[3D scene scripts]
.....
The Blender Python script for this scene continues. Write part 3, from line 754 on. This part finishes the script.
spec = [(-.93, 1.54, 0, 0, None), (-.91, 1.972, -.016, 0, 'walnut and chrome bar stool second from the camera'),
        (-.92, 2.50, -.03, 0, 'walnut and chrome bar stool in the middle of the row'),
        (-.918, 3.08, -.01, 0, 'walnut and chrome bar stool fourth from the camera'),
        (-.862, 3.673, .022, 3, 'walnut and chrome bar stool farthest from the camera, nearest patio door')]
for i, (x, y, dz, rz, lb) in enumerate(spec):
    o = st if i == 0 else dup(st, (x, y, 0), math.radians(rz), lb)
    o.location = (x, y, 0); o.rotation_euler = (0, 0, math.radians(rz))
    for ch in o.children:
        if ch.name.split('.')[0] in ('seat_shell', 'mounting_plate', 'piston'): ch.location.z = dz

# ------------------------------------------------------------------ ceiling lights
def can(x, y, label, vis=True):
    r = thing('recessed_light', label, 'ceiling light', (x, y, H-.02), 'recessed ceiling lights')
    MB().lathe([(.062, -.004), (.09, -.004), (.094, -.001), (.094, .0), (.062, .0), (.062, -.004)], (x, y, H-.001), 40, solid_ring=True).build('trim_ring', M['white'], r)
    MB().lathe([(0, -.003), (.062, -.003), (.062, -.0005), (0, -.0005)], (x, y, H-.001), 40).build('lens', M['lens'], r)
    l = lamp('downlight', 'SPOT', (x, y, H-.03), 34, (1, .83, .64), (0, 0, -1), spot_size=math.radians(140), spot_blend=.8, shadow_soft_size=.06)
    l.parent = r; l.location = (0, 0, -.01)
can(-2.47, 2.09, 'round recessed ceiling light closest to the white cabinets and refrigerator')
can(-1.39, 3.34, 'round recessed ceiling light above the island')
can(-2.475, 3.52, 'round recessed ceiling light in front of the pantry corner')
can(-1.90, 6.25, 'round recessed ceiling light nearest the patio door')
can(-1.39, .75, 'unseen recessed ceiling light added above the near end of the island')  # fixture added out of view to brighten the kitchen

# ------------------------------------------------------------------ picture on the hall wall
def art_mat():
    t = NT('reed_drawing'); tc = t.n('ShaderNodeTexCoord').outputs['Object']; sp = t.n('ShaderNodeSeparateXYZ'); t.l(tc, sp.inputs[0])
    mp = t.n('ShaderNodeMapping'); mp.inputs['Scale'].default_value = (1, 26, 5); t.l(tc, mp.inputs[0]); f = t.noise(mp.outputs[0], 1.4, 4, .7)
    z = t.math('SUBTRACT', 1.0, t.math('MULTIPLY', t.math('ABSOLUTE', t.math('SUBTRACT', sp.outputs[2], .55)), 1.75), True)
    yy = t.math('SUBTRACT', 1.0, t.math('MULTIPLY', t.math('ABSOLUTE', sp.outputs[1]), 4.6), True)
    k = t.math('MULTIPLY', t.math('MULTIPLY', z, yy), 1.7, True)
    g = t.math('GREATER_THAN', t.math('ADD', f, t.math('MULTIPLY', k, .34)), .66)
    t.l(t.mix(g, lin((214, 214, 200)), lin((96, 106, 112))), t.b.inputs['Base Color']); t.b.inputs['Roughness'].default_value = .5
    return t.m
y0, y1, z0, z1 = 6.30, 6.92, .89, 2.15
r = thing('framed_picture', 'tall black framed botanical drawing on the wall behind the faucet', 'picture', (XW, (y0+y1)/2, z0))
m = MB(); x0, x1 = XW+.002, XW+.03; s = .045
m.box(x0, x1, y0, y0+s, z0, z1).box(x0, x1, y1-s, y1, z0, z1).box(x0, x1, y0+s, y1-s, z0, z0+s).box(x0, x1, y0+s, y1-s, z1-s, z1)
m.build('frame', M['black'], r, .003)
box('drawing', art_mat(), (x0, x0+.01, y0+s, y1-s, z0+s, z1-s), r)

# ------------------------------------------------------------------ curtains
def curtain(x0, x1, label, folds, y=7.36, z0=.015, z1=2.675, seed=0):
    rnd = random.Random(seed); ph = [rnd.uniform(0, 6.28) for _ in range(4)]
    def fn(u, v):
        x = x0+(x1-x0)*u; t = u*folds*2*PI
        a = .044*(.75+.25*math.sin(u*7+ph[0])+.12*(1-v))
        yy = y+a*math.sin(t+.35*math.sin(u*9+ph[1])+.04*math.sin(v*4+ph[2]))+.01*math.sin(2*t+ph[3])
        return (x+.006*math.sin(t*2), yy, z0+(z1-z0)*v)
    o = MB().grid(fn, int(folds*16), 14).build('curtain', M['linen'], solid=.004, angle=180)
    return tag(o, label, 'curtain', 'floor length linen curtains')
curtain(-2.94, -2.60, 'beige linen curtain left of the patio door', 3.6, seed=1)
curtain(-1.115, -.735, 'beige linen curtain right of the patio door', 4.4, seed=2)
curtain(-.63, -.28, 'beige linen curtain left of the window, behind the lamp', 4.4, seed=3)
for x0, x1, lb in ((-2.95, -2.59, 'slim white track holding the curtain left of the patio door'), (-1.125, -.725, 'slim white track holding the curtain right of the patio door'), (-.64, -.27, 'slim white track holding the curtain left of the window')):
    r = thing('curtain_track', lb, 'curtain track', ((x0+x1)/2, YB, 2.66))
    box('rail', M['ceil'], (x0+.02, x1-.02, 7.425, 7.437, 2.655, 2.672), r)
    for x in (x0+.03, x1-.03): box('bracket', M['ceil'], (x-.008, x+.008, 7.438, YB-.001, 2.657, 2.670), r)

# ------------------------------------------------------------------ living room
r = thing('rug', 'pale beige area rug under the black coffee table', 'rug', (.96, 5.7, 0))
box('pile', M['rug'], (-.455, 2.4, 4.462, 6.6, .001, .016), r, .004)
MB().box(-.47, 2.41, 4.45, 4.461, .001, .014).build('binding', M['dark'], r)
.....
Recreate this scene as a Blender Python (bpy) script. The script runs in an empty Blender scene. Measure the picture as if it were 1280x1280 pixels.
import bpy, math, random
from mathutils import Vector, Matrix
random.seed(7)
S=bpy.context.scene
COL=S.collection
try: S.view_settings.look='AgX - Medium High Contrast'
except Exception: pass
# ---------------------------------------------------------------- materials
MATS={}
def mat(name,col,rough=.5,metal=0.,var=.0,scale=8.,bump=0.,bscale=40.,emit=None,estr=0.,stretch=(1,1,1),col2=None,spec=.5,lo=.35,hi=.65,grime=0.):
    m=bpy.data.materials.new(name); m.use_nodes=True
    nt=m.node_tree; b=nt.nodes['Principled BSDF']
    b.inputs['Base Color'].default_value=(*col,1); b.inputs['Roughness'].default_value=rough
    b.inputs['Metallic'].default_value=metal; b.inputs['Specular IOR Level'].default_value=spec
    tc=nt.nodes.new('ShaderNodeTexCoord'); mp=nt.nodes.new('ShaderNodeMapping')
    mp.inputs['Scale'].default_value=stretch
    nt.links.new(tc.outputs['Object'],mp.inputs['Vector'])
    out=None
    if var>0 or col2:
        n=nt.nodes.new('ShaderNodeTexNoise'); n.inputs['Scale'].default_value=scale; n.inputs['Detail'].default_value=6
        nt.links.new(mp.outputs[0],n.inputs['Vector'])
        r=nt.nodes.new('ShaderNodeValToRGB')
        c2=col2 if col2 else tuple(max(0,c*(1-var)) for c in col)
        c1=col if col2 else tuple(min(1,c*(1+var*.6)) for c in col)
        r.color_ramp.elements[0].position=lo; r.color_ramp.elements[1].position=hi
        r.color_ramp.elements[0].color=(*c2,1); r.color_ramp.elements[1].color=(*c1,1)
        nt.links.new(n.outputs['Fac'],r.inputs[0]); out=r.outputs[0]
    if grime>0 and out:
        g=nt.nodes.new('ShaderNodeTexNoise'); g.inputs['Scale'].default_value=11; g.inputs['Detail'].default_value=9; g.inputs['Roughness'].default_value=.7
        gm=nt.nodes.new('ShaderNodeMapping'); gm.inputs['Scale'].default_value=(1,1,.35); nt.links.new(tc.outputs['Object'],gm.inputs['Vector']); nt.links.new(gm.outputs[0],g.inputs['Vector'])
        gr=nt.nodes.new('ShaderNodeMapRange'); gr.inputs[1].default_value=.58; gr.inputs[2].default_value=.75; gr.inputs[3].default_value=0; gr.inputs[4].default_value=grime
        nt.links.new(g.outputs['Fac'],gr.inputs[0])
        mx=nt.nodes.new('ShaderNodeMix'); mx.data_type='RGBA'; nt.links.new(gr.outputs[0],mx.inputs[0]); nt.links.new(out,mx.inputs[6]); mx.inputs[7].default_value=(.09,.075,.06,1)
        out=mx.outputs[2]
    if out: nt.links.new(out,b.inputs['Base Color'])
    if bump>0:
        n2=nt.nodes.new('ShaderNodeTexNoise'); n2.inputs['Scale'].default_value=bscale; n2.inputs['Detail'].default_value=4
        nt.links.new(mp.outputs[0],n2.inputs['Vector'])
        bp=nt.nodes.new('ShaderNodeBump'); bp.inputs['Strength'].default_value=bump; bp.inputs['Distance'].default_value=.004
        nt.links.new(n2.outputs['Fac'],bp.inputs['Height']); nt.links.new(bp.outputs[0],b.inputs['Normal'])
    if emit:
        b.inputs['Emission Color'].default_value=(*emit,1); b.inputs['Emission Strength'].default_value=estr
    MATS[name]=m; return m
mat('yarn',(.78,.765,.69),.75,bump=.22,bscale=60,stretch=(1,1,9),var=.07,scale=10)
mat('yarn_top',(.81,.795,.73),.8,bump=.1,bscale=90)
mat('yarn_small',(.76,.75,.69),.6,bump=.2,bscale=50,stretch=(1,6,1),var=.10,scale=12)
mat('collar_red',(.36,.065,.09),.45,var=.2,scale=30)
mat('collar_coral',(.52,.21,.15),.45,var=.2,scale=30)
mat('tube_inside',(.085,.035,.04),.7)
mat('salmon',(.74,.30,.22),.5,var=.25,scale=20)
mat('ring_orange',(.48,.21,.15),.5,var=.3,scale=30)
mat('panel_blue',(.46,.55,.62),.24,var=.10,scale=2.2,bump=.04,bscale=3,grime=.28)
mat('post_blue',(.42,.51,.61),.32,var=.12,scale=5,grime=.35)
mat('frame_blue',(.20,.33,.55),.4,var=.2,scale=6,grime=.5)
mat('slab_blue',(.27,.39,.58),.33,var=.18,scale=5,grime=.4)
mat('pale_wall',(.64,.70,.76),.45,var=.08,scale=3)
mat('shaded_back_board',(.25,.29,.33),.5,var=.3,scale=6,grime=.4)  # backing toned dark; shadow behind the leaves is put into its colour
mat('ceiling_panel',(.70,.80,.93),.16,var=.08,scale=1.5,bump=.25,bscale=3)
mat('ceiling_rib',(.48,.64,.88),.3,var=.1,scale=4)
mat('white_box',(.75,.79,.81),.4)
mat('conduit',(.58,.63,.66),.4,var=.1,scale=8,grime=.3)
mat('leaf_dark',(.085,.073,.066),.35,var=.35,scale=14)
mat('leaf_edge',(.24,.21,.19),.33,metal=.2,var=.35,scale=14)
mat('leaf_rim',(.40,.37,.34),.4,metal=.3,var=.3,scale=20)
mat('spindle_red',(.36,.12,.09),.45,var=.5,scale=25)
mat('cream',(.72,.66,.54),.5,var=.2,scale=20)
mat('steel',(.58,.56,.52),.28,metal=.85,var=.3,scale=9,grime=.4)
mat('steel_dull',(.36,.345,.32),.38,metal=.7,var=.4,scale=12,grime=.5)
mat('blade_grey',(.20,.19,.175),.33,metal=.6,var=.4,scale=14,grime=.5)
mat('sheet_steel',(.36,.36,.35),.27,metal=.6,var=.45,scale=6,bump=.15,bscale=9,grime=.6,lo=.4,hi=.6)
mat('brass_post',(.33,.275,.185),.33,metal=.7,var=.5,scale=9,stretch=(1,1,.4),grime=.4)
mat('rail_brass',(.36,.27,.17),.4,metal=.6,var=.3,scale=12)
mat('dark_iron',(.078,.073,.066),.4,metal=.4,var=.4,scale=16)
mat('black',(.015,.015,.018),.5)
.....
* [Work required]:
Both the line with "The Blender Python" and the line with "if ch.name.split('.')[0] in" belong in the extract, along with every line between them; set down those lines exactly and only.

* [The response]:
The Blender Python script for this scene continues. Write part 3, from line 754 on. This part finishes the script.
spec = [(-.93, 1.54, 0, 0, None), (-.91, 1.972, -.016, 0, 'walnut and chrome bar stool second from the camera'),
        (-.92, 2.50, -.03, 0, 'walnut and chrome bar stool in the middle of the row'),
        (-.918, 3.08, -.01, 0, 'walnut and chrome bar stool fourth from the camera'),
        (-.862, 3.673, .022, 3, 'walnut and chrome bar stool farthest from the camera, nearest patio door')]
for i, (x, y, dz, rz, lb) in enumerate(spec):
    o = st if i == 0 else dup(st, (x, y, 0), math.radians(rz), lb)
    o.location = (x, y, 0); o.rotation_euler = (0, 0, math.radians(rz))
    for ch in o.children:
        if ch.name.split('.')[0] in ('seat_shell', 'mounting_plate', 'piston'): ch.location.z = dz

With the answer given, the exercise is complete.